La prise peu glorieuse du pouvoir est inlassablement
évoquée. Napoléon III est:
"traître abject, escroc du scrutin, brigand des lois, voleur de
nuit, lâche conquérant, sans foi ni loi ",
"le pire gredin qui soit sur cette
terre, monarque malandrin "...
Dans cette triste affaire, les militaires
complaisants en
prennent pour leur grade:
"sabres de Lilliput , soldats de décembre, soldats
dembuscade contre votre pays , vainqueurs de charnier, bourreaux toujours sanglants,
toujours divinisés, tueurs au fer rongé de rouilles",
Les juges sont traités de "marchands
en simarre", lun d'eux de "bourreau douçâtre" et de "proscripteur
plaintif".
Un Jjournaliste de "vexillaire"
(porte-enseigne antique).
Le page est un "bonze", l'archevêque de Paris, dont le
vêtement a été "taillé dans
un suaire", est un "vieux prêtre infâme",
les membres du clergé dociles à l'usurpateur sont de "cyniques brocanteurs", des "bateleurs de
l'autel"...
Les FRILEUX, qui songent avant
tout à se protéger sont sévèrement mis en
cause:
"troupeau que la peur mène paître entre le sacristain et le garde
champêtre... braves gens qui croyez en vos foins...âmes que l'argent touche et que l'or
fait dévotes... noircisseurs de papier timbré, planteurs de choux... tas de
brutes... plates créatures..." (tout cela en III 4), et
ailleurs: "prêtres du dieu
Boutique", "crétins", "Géronte (=vieux
gâteux) qui vote", "sénat
d'automates"...
Il trouve dans l'Histoire des assimilations peu
flatteuses pour le nouvel empereur:
"Néron, "Tibère, "Séjan", "Judas" "Mandrin
mal lavé (qui) se déguise en César", "Charlemagne taillé par Satan
dans Mandrin", "Tom-Pouce Attila"...
et
surtout, des comparaisons humiliantes avec le grand Napoléon (constamment
présentes , elles culminent dans l'Expiation, que nous étudierons plus tard):
"caricature","Napoléon le nain",
"petit, petit", "pirate empereur, Napoléon dernier"...

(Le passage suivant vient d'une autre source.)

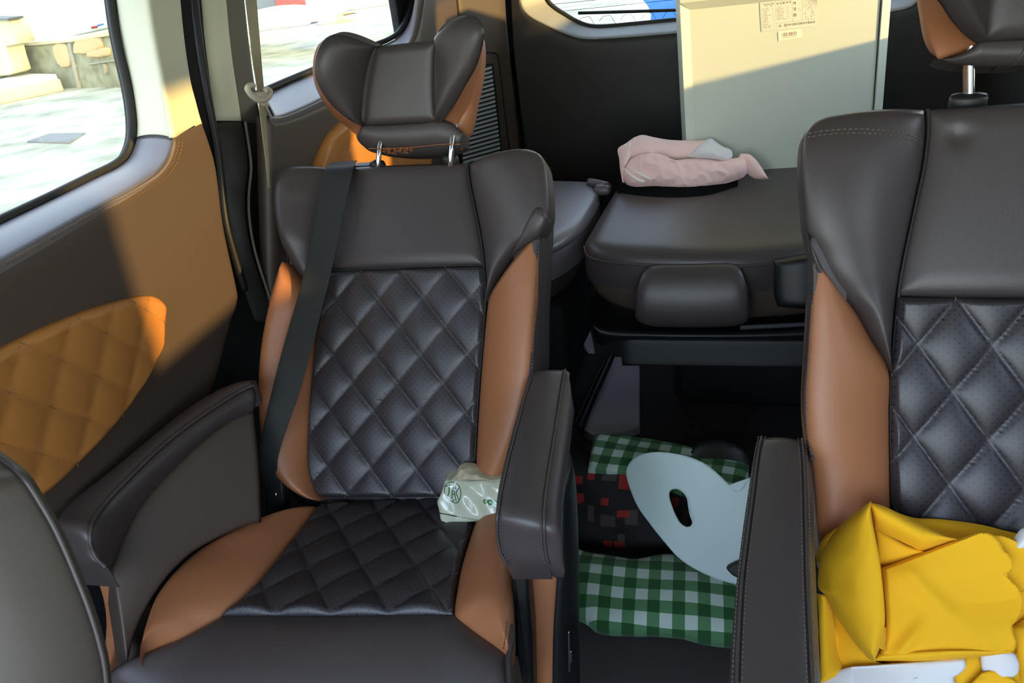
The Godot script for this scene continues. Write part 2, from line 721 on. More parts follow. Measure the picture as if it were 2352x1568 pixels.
func door_panel() -> void:
	var glassline = across(-0.968)
	var inner = [Vector3(-0.86, 1.02, 0), Vector3(1.0, -0.14, 0).normalized()]
	var seal := smooth(spots(glassline, [-320, 660, -100, 556, 0, 507, 120, 450, 215, 403, 262, 380, 286, 360, 299, 332, 304, 300, 301, 250, 292, 195, 277, 130, 264, 65, 255, 0, 246, -70, 240, -140]), 90)
	var win := shell("window_1", "large side window with rounded lower corner in black rubber seal", "window")
	var s := Shape.new()
	wall_piece(s, Vector3(-0.990, 1.0, -1.24), Vector3(-0.986, 1.45, -0.36))
	commit("pane", s, M.tinted_glass, win)
	s = Shape.new()
	tube(s, seal, 0.0075, 10)
	commit("seal", s, M.rubber, win)
	# the reveal between the skin and the seal
	s = Shape.new()
	sheet(s, shifted(seal, Vector3(-0.014, 0, 0)), seal, Vector3(0.2, 0.8, 0.5), {"nu": 3, "puff": 0.0, "th": 0.004})
	commit("reveal", s, M.rubber, win)

	var door := shell("door_1", "sliding door trim of brown leather with tan quilted inset", "door")
	# ledge under the window
	var lo_a := smooth(spots(glassline, [-320, 664, -100, 560, 0, 512, 120, 455, 215, 408, 262, 386, 290, 364, 303, 338, 309, 316]), 60)
	var crease := smooth(spots(inner, [-320, 775, -100, 655, 0, 604, 100, 548, 200, 492, 280, 450, 330, 421, 365, 395, 385, 370, 396, 345, 402, 317]), 60)
	s = Shape.new()
	sheet(s, lo_a, crease, Vector3(0.2, 0.97, 0.1), {"nu": 12, "puff": 0.004, "r": 0.015, "th": 0.02, "bulge": 0.006, "ends": Vector2(0, 0)})
	commit("window_ledge", s, M.ledge, door)
	# leather face
	var low := smooth(spots(inner, [-320, 1500, -60, 1500, 100, 1420, 260, 1260, 360, 1130, 440, 1010, 495, 880, 520, 790, 537, 728, 550, 690, 545, 655, 532, 595, 520, 540, 512, 490, 505, 430, 496, 372, 482, 325, 468, 284]), 60)
	s = Shape.new()
	sheet(s, crease, low, Vector3.RIGHT, {"nu": 16, "puff": 0.004, "r": 0.012, "th": 0.006})
	commit("leather_face", s, M.leather_door, door)
	# two rows of stitching along the crease
	for o in [[8, 5], [17, 13]]:
		s = Shape.new()
		var row := smooth(spots(inner, [-60, 634 + o[1], 0, 604 + o[1], 100, 548 + o[1], 200, 492 + o[1], 280 + o[0] * 0.4, 450 + o[1], 330 + o[0] * 0.6, 421 + o[1], 365 + o[0], 397 + o[1] * 0.8, 387 + o[0], 372 + o[1] * 0.4, 398 + o[0], 347, 403 + o[0], 322], 0.001), 90)
		stitches(s, row, Vector3.RIGHT, 0.006, 0.0007)
		stuff(commit("stitching", s, M.thread_brown, door))
	# quilted inset
	var top := smooth(spots(inner, [-220, 900, -100, 850, 0, 806, 100, 757, 200, 716, 270, 694, 320, 682, 352, 679, 372, 686, 382, 702, 384, 740], 0.012), 60)
	var bot := smooth(spots(inner, [-220, 1290, -100, 1250, 20, 1195, 90, 1150, 150, 1100, 215, 1035, 270, 975, 315, 915, 350, 855, 372, 805, 384, 745], 0.012), 60)
	var o0 = spot(inner, 325, 690)
	var st = func(p: Vector3) -> Vector2: return Vector2(p.z - o0.z, p.y - o0.y) * Vector2(-1, 1)
	var da: Vector2 = (st.call(spot(inner, 275, 920)) - st.call(o0)).normalized()
	var na := Vector2(-da.y, da.x)
	var pa_: float = abs(st.call(spot(inner, 240, 715)).dot(na))
	var b0: Vector2 = st.call(spot(inner, 57, 798))
	var db: Vector2 = (st.call(spot(inner, 139, 834)) - b0).normalized()
	var nb := Vector2(-db.y, db.x)
	var pb_: float = abs((st.call(spot(inner, 52, 917)) - b0).dot(nb))
	var qf = func(p: Vector3) -> float:
		var q: Vector2 = st.call(p)
		return 0.0055 * pow(abs(sin(PI * q.dot(na) / pa_)), 0.4) * pow(abs(sin(PI * (q - b0).dot(nb) / pb_)), 0.4)
	s = Shape.new()
	sheet(s, top, bot, Vector3.RIGHT, {"nu": 90, "puff": 0.008, "r": 0.012, "th": 0.02, "quilt": qf, "ends": Vector2(0, 1)})
	commit("quilted_inset", s, M.tan_door, door)
	var flat := PackedVector2Array()
	var outline := joined([top, bot])
	for k in top.size():
		flat.append(st.call(top[k]))
	for k in range(bot.size() - 1, -1, -1):
		flat.append(st.call(bot[k]))
	s = Shape.new()
	var face_x = top[20].x
	for k in range(-12, 13):
		for fam in [[Vector2.ZERO, na, da, pa_], [b0, nb, db, pb_]]:
			var c: Vector2 = fam[0] + fam[1] * fam[3] * k
			for piece in Geometry2D.intersect_polyline_with_polygon(PackedVector2Array([c - fam[2] * 1.5, c + fam[2] * 1.5]), flat):
				var path := PackedVector3Array()
				for q in piece:
					var yy = q.y + o0.y
					path.append(Vector3(-0.86 + (yy - 1.02) * 0.14 + 0.0135, yy, o0.z - q.x))
				stitches(s, path, Vector3.RIGHT, 0.006, 0.0006)
	stuff(commit("inset_stitching", s, M.thread_brown, door))

	# beige pillar cover: a face towards the window and one into the cabin
	var pil := shell("trim_1", "beige fabric pillar cover beside the large side window", "trim")
	s = Shape.new()
	var pa := smooth(spots(glassline, [246, -140, 253, -60, 263, 0, 273, 65, 286, 130, 300, 195, 308, 250, 311, 290, 309, 316]), 30)
	var pb := smooth(spots(inner, [325, -140, 337, -60, 346, 0, 355, 65, 366, 130, 378, 195, 388, 250, 396, 290, 401, 316]), 30)
	var pc := smooth(spots(across(-0.885), [408, -140, 414, -60, 419, 0, 425, 65, 433, 130, 443, 190, 455, 235, 462, 262, 469, 284]), 30)
	sheet(s, pa, pb, Vector3(0.5, 0, 0.85), {"nu": 8, "puff": 0.002, "r": 0.008, "th": 0.01, "ends": Vector2(0, 0), "sides": Vector2(1, 0)})
	sheet(s, pb, pc, Vector3(0.95, 0, -0.1), {"nu": 8, "puff": 0.004, "r": 0.012, "th": 0.01, "ends": Vector2(0, 0), "sides": Vector2(0, 1)})
	commit("cover", s, M.beige, pil)
	# door gap and rubber seal
	var gap := shell("trim_2", "black rubber door seal between the two beige pillar covers", "trim")
	s = Shape.new()
	plate(s, smooth(spots(across(-0.945), [400, -140, 462, -140, 470, 0, 485, 150, 500, 285, 514, 400, 530, 520, 565, 640, 620, 760, 620, 1100, 420, 1250, 440, 800, 440, 400, 420, 100]), 60, true), Vector3.RIGHT, 0.03)
	commit("gap_lining", s, M.void_black, gap)
	s = Shape.new()
	tube(s, smooth(spots(across(-0.925), [436, -140, 446, 0, 462, 130, 482, 250, 497, 330, 506, 400, 512, 460, 521, 520, 534, 570, 550, 625, 562, 668]), 60), 0.008, 10)
	commit("rubber_seal", s, M.black_plastic, gap)
	# second pillar
	pil = shell("trim_3", "narrow beige pillar cover between the door seal and the hanging beige belt", "trim")
	s = Shape.new()
	var a := smooth(spots(across(-0.94), [452, -140, 460, -60, 467, 0, 473, 75, 482, 150, 490, 215, 497, 277]), 24)
	var b := smooth(spots(across(-0.93), [508, -140, 517, -60, 525, 0, 532, 75, 541, 150, 551, 215, 560, 277]), 24)
	sheet(s, a, b, Vector3.RIGHT, {"nu": 8, "puff": 0.006, "r": 0.015, "th": 0.012, "ends": Vector2(0, 0)})
	commit("cover", s, M.beige, pil)
	s = Shape.new()
	var c := smooth(spots(across(-0.945), [545, -140, 555, -60, 563, 0, 571, 75, 580, 150, 590, 215, 603, 285]), 24)
	sheet(s, shifted(b, Vector3(-0.012, 0, 0)), c, Vector3.RIGHT, {"nu": 4, "puff": 0.002, "th": 0.01, "ends": Vector2(0, 0)})
	commit("belt_slot_strip", s, M.taupe, pil)
	# lower pillar, dark
	pil = shell("trim_4", "dark lower pillar cover under the narrow beige pillar", "trim")
	s = Shape.new()
	a = smooth(spots(across(-0.94), [496, 279, 503, 340, 512, 420, 524, 500, 540, 580, 560, 650, 590, 740]), 36)
	b = smooth(spots(across(-0.915), [562, 279, 570, 330, 576, 385, 571, 440, 571, 490, 580, 555, 596, 615, 618, 680, 640, 740]), 36)
	sheet(s, a, b, Vector3.RIGHT, {"nu": 10, "puff": 0.008, "r": 0.02, "th": 0.02})
	commit("cover", s, M.dark_plastic, pil)
	s = Shape.new()
	tube(s, shifted(b, Vector3(0.001, 0, 0)), 0.0028, 8)
	commit("edge_bead", s, M.taupe, pil)
	s = Shape.new()
	plate(s, spots(across(-0.95), [540, 275, 640, 275, 660, 420, 680, 800, 560, 800, 560, 400]), Vector3.RIGHT, 0.02)
	commit("backing", s, M.dark_plastic, pil)


func rear_quarter() -> void:
	var glassline = across(-0.968)
	var inner = [Vector3(-0.86, 1.02, 0), Vector3(1.0, -0.14, 0).normalized()]
	var win := shell("window_2", "rear quarter window above the bluish ledge behind the winged headrest", "window")
	var seal := smooth(spots(glassline, [540, 236, 612, 206, 660, 185, 720, 160, 800, 127, 860, 103, 893, 90, 915, 75, 930, 52, 940, 22, 948, -8, 960, -60, 972, -110]), 60)
	var s := Shape.new()
	tube(s, seal, 0.0075, 10)
	commit("seal", s, M.rubber, win)
	s = Shape.new()
	sheet(s, shifted(seal, Vector3(-0.014, 0, 0)), seal, Vector3(0.2, 0.8, 0.5), {"nu": 3, "puff": 0.0, "th": 0.004})
	commit("reveal", s, M.rubber, win)
	s = Shape.new()
	wall_piece(s, Vector3(-0.990, 1.0, -2.46), Vector3(-0.986, 1.45, -1.46))
	commit("pane", s, M.quarter_glass, win)

	var q := shell("trim_5", "brown rear quarter trim with bluish window ledge and orange quilted inset", "trim")
	var top := smooth(spots(glassline, [596, 220, 612, 213, 660, 190, 720, 165, 800, 132, 860, 108, 895, 95, 920, 78, 936, 54, 946, 22, 954, -8, 966, -60, 978, -110]), 60)
	var crease := smooth(spots(inner, [619, 265, 632, 269, 650, 267, 690, 252, 740, 228, 830, 180, 900, 140, 940, 112, 958, 84, 966, 50, 974, 0, 984, -50, 996, -110]), 60)
	s = Shape.new()
	sheet(s, top, crease, Vector3(0.2, 0.97, 0.1), {"nu": 12, "puff": 0.003, "r": 0.012, "th": 0.02, "ends": Vector2(0, 0)})
	commit("window_ledge", s, M.ledge, q)
	s = Shape.new()
	var low := smooth(spots(inner, [628, 700, 655, 720, 760, 740, 880, 740, 1000, 700, 1030, 600, 1050, 480, 1060, 350, 1066, 250, 1064, 150, 1056, 60, 1050, 0, 1046, -110]), 60)
	sheet(s, crease, low, Vector3.RIGHT, {"nu": 12, "puff": 0.003, "r": 0.012, "th": 0.03, "ends": Vector2(0, 0)})
	commit("panel", s, M.leather_door, q)
	# quilted inset, seen behind and under the headrest
	var fr = [spot(inner, 850, 370), Vector3(0, 0, -1), Vector3(0, 1, 0)]
	var qf = func(p: Vector3) -> float:
		var st = Vector2((p - fr[0]).dot(fr[1]), (p - fr[0]).dot(fr[2]))
		return 0.010 * pow(abs(sin(PI * (st.x * 0.9 + st.y * 0.5) / 0.16)), 0.5) * pow(abs(sin(PI * (st.y * 0.9 - st.x * 0.4) / 0.13)), 0.5)
	s = Shape.new()
	var a := smooth(spots(inner, [726, 400, 732, 372, 744, 345, 764, 308, 790, 280, 830, 262, 900, 258, 960, 270, 985, 300, 992, 340], 0.014), 40)
	var b := smooth(spots(inner, [726, 440, 760, 460, 800, 470, 850, 470, 900, 465, 950, 450, 980, 420, 992, 380], 0.014), 40)
	sheet(s, a, b, Vector3.RIGHT, {"nu": 40, "puff": 0.010, "r": 0.015, "th": 0.02, "quilt": qf})
	commit("quilted_inset", s, M.tan_door, q)

	# corner post with the slatted vent
	var p0 = spot(inner, 1058, 200)
	var n := Vector3(0.88, 0, 0.475).normalized()
	var corner = [p0, n]
	var post := shell("trim_6", "brown corner post with a slatted vent behind the headrest", "trim")
	s = Shape.new()
	a = smooth(spots(corner, [1044, -110, 1050, 0, 1056, 60, 1062, 150, 1064, 250, 1058, 350, 1048, 480, 1030, 640]), 40)
	b = smooth(spots(corner, [1156, -110, 1162, 0, 1166, 60, 1172, 120, 1182, 200, 1192, 290, 1201, 380, 1215, 640]), 40)
	sheet(s, a, b, n, {"nu": 10, "puff": 0.004, "r": 0.012, "th": 0.03, "ends": Vector2(0, 0)})
	commit("panel", s, M.leather_door, post)
	s = Shape.new()
	tube(s, smooth(spots(corner, [1075, 120, 1110, 119, 1136, 120, 1145, 128, 1150, 160, 1160, 250, 1172, 350], 0.003), 40), 0.004, 8)
	commit("vent_rim", s, M.dark_plastic, post)
	s = Shape.new()
	plate(s, spots(corner, [1090, 148, 1134, 146, 1140, 200, 1150, 300, 1158, 420, 1060, 450, 1056, 350, 1070, 250], 0.004), n, 0.006)
	commit("vent_recess", s, M.void_black, post)
	for k in 24:
		var y = 152.0 + k * 9.7
		var xr = 1129.0 + k * 1.02
		var xl = 1064.0
		s = Shape.new()
		var l0 = spot(corner, xl, y + (xr - xl) * 0.28, 0.010)
		var r0 = spot(corner, xr, y, 0.010)
		var up = (spot(corner, xl, y + 6.2, 0.016) - spot(corner, xl, y, 0.010))
		var ring_l := PackedVector3Array([l0, l0 + up * 0.3 + n * 0.003, l0 + up, l0 + up - n * 0.006, l0 - n * 0.004])
		var ring_r := PackedVector3Array([r0, r0 + up * 0.3 + n * 0.003, r0 + up, r0 + up - n * 0.006, r0 - n * 0.004])
		loft(s, [ring_l, ring_r])
		commit("slat", s, M.grille, post, true)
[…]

Il met en cause la vie personnelle du monarque et le "tripot hardi"
de ses courtisans-profiteurs:
"histrion, fumier sous ce dais de brocard",
"cassé de débauches", "pourceau dans le cloaque",
"bouffon", "paillasse", "pitre", "scélérats
transformés en valseurs", "affreux bohémiens ", "pasquins
agitant leurs grelots", "faunes", "chiens obscènes",
"égouts débordés", "pourritures", "goinfres courtisans"
Tout un bestiaire, enfin, anime la mercuriale:
"monstre" ,"chat-huant" , "hydre",
"bête fauve", "loup", "chacal",
" singe ", "perroquet"... pour le prince, et pour les siens:"des vautours et des oies", "cortège hideux",
"figures difformes", "avortons", "pieds plats",
"ours", "rats","belettes", "vipères",
"dragons", "hommes requins", "hyènes, loups, chacal. non
-prévus par Buffon", "caméléons", "cafards",
"mille-pattes", ...ajoutons-y
ce végétal inattendu:
"citrouilles".
Voila une partie de ce que j'ai glané à travers tout le
volume, tissé dans la trame des textes. Jaillissant au milieu d'un récit, d'une chanson,
d'un réquisitoire, ces mots d'infamie sont comme la respiration du poème. Ils
étourdissent, ils accablent et nous prouvent: la fertilité verbale de Victor Hugo, son inextinguible colère, la
hardiesse de ses attaques.
Encore vous ai-je fait grâce du "bal" (VI 5)
Jetez-y un coup d'il, vous serez édifiés - et des innombrables passages où le
poète cite nommément des personnages connus alors. Cette hardiesse montre à quel
point il est sûr de lui. Nous le verrons dans ses accusations.